Europe Expands Defense Projects Amid Macron Warnings on NATO

(Bloomberg) --

European Union governments approved a new set of defense-cooperation projects that would bolster Europe’s military clout as French President Emmanuel Macron warned that global institutions, including the North Atlantic Treaty Organization, needed urgent overhauls.

EU defense ministers endorsed 13 more initiatives under the Permanent Structured Cooperation -- or PESCO -- program, bringing the total to 47.

Europe Expands Defense Projects Amid Macron Warnings on NATO

The latest projects, which were given the go-ahead on Tuesday in Brussels, range from a French-Italian goal to design a new class of military ship called “European Patrol Corvette” to a planned cyber coordination center by Germany, the Czech Republic, Hungary, the Netherlands and Spain.
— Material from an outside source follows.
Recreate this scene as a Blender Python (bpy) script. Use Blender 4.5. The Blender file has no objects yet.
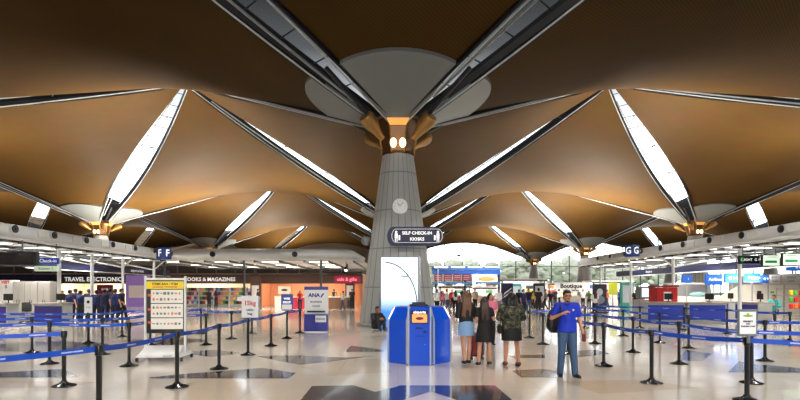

The PESCO program and a planned 13 billion-euro ($14.3 billion) European Defense Fund mark the cornerstones of the EU’s efforts to do more for its own security, which has depended for decades largely on the U.S.-dominated NATO.

‘Unprecedented Crisis’

The European move comes as Macron reiterated his warning about the threats to global institutions, telling leaders at a conference in Paris that there is an “unprecedented crisis” of the international social and economic order due to inequality, unilateralism, migration, climate change and doubts about democracy. Last week, the French president warned of “brain death” at NATO.

“I’ve perhaps offended a few people here in recent days or weeks. I think we need truth: Prudishness and hypocrisy don’t work these days,” Macron said on Tuesday. “Laziness -- intellectually or in action -- is not a solution.”

German Chancellor Angela Merkel called Macron’s comments about NATO “drastic” and said the 29-nation alliance was “irreplaceable.”

While U.S. President Donald Trump has been outspoken in pressing European countries to foot more of the transatlantic security bill, his administration has warned them against shutting American companies out of joint defense projects.

The EU has approved in principle rules for the participation of foreign businesses in the planned European Defense Fund. But the bloc’s national governments are still split over any involvement by non-EU companies in the PESCO program, with France leading a group keen to restrict access.